Nach Jahrzehnten des Stillstands nimmt die Fertigung des größten Kampfflugzeugs der Welt im Flugzeugwerk Kasan zunehmend Fahrt auf. Bei einer Visite im Juli dieses Jahres ließ sich Russlands Verteidigungsminister Sergej Schoigu vor Ort über den Stand des Programms informieren, das 2015 auf persönliches Geheiß von Staatschef Putin anlief. Man habe dem Minister mitgeteilt, "dass die russischen Streitkräfte in diesem Jahr zwei neue und zwei modernisierte" Tu-160 erhalten werden, hieß es dazu kurz danach in einer Mitteilung von Schoigus Pressedienst. Außerdem befänden sich "gemäß der staatlichen Verteidigungsanordnung" zwei zusätzliche Tu-160M2 im Bau.
Ziel erreicht? Oder doch nicht?
Kurz vor Jahresende ist nicht wirklich klar, ob das Werk in Kasan sein Versprechen gegenüber Schoigu wirklich halten kann. Über etwaige Erst- und Testflüge der insgesamt vier Mach-2-Bomber gab es in den vergangenen Monaten keine offiziellen Meldungen.
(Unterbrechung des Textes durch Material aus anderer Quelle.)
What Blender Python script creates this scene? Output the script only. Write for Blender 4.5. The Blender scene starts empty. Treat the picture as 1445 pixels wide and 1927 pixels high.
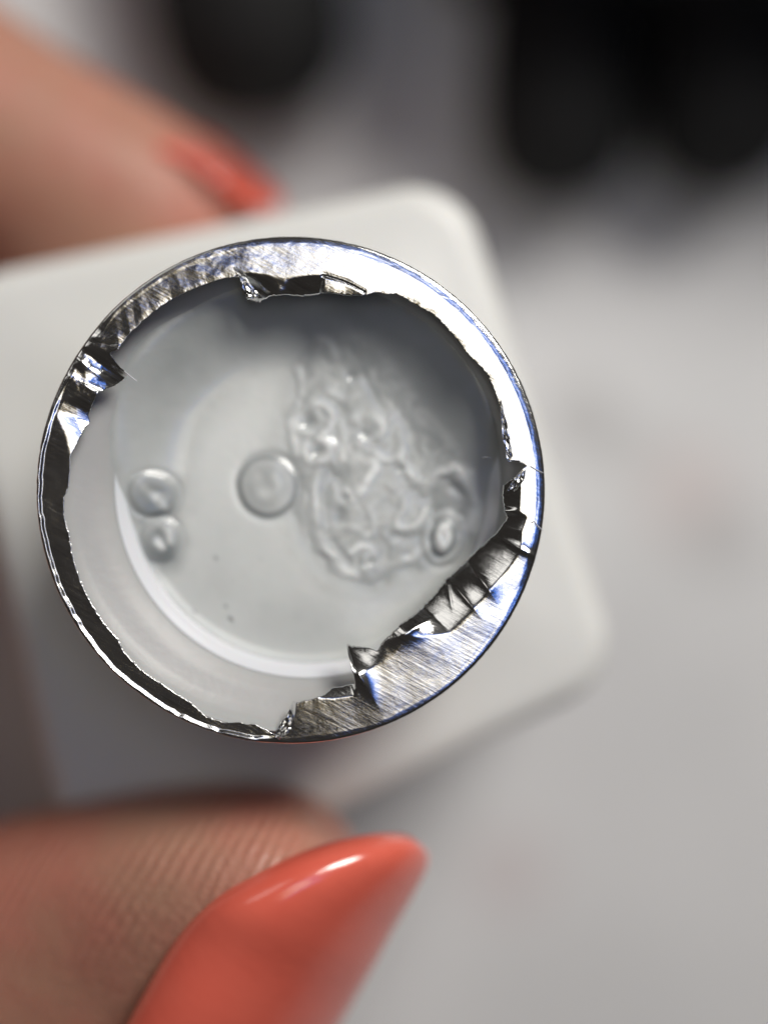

Gleichwohl notierte das Verteidigungsministerium am 19. Dezember in einer schriftlichen Zusammenfassung des ausklingenden Jahres: "Die Lieferung von vier strategischen Raketenträgern des Typs Tu-160M an die nuklearen Streitkräfte der Luftwaffe wird abgeschlossen." Generell seien "alle für das Jahr 2023 definierten Aufgaben erledigt", ergänzte Verteidigungsminister Schoigu in einem separaten Statement. Was genau das in der Praxis für die versprochenen "Blackjack"-Bomber heißt, bleibt nebulös. Schoigu erklärte lediglich, dass im kommenden Jahr zwei Tu-160M zu den Einsatzkräften stoßen sollen.

Die Tupolew Tu-160M ist beim Start bis zu 275 Tonnen schwer. Die Höchstgeschwindigkeit liegt bei Mach 2.05 (in 12.200 Metern Höhe).
Neue Triebwerke, neue Avionik
Insgesamt umfasst das aktuelle Vorhaben, neben der Modernisierung aller 16 im Dienst stehenden Tu-160, die Herstellung von vorerst zehn, womöglich gar bis zu 50 Exemplaren des neuen Produktionsstandards M2. Die erste Tu-160M2 aus diesem Baulos hob im Januar 2022 zum Erstflug ab und wurde nach Abschluss der Werkstests Ende Dezember 2022 an die Flugtestabteilung der russischen Luftwaffe übergeben. Dazu erhielt die Luftwaffe 2022 zwei aufgerüstete Bestandsflugzeuge, die – analog zu den fabrikneuen Schwestern – mit Glascockpit und neuer Avionik, erweitertem Waffenarsenal sowie neuen Triebwerken des Typs Kusnezow NK-32-02 aufwarten. Die jeweils 245 kN starken Nachbrenner-Turbofans sollen dank optimierter Verdichter- und Turbinenschaufeln deutlich sparsamer sein als die gleichstarke Vorgängerversion, was sich laut Hersteller unter anderem in 1.500 Kilometern mehr Reichweite niederschlägt.
Titanmonster Tu-160
Für den russischen Flugzeugbau bedeutet die Wiederauflage der Tu-160 einen kollektiven Kraftakt, an dem unter der Federführung des Staatskonzerns Rostec rund 200 Unternehmen mitwirken. Bevor das Programm anlaufen konnte, musste hinter den Kulissen zunächst einiges passieren – angefangen von der Digitalisierung der Konstruktionsunterlagen bis hin zur Wiederbelebung längst ad acta gelegter Fertigkeiten. Dazu zählt zum Beispiel das Vakuumschweißen großer Titanstrukturen. Jede Tu-160 besteht gewichtsmäßig zu rund einem Drittel aus Titan – ein Rekordwert! Allein der zentrale Kasten für die Aufnahme der Schwenkflügel wiegt sechs Tonnen und benötigt 140 Meter Schweißnähte.